My First Love, instead, revels in a watery blend of feedback, echoes, and reverb, through which Cothran channels most of what makes his other projects so compelling: an immediately downcast demeanor under which lurks a musician whose practice at this point is so well-refined, that the bittersweet melody of, for example, “Purple Mountain,” could very well have been exploited in the interest of a more accessible project. Instead, what we get are a series of songs that rely on melody and hook-based choruses to the same extent that modern pop does, but are set apart by confessional narratives that are given the same amount of space as the melody and harmony. This is to say, every element on the record is made to intermingle, so that while “First Love” is, lyrically, a eulogy of sorts directed at Cothran’s youth, it wavers between downcast and hopeful, and the melody Cothran sings is neither more nor less prominent than the instrumental cocoon around/beside it.

At the very least, decisions like this are indicative of the fact that Cothran understands and exploits the relationship between voice and instrument — or, rather, that he consistently opts for a relationship wherein voice is an instrument, and is used in harmony with the rest of the elements on any one track. This, coupled with songs that are each melodically distinct, but thematically (insofar as composition and lyricism are concerned) consistent, makes for a project that reveals itself continuously to the listener.

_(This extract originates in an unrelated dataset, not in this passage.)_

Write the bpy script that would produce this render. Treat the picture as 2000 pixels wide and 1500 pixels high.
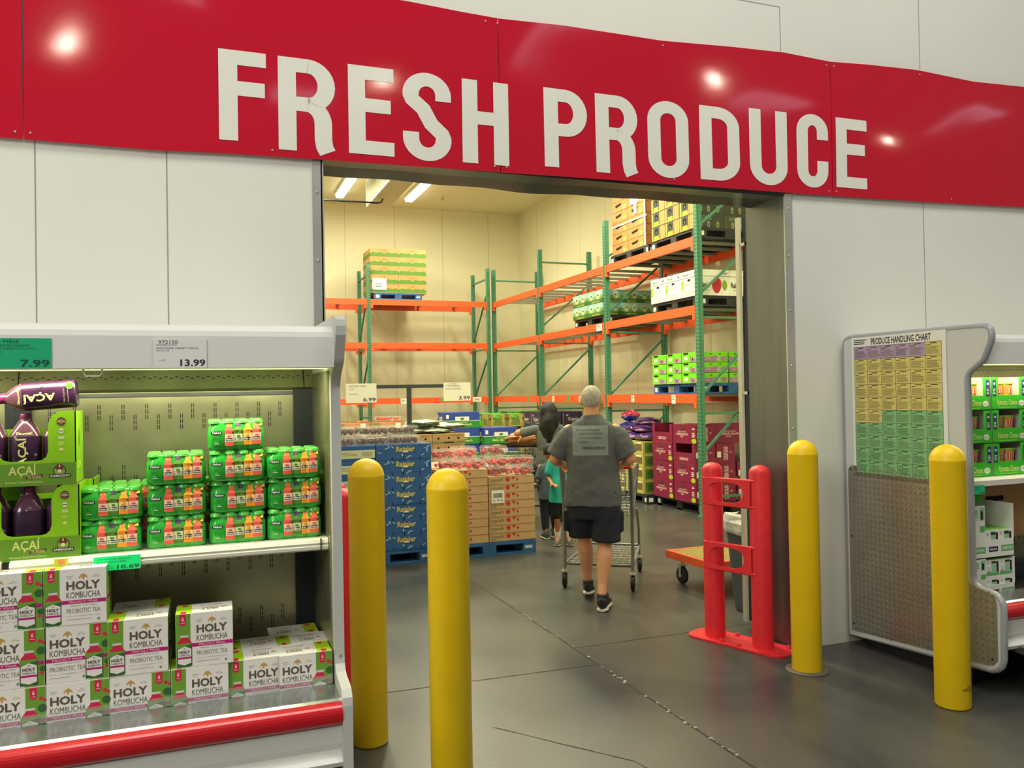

And in spite of its slow tempos and soft-spokenness, the eight songs on the record, when listened to either idly or intently, perform the same function that top 40 pop demands of its proponents: intoxication, or a kind of infiltration of the mind, wherein a Trojan horse, musical as opposed to wooden, is given leave to enter the city, and having done so, dispatches its clandestine passengers at the most trivial of times, upon which they busy themselves not with sabotage, but with the successful advertisement and enforcement of a single, overwhelmingly powerful command: whoever you are, whatever you’re doing, remember to feel.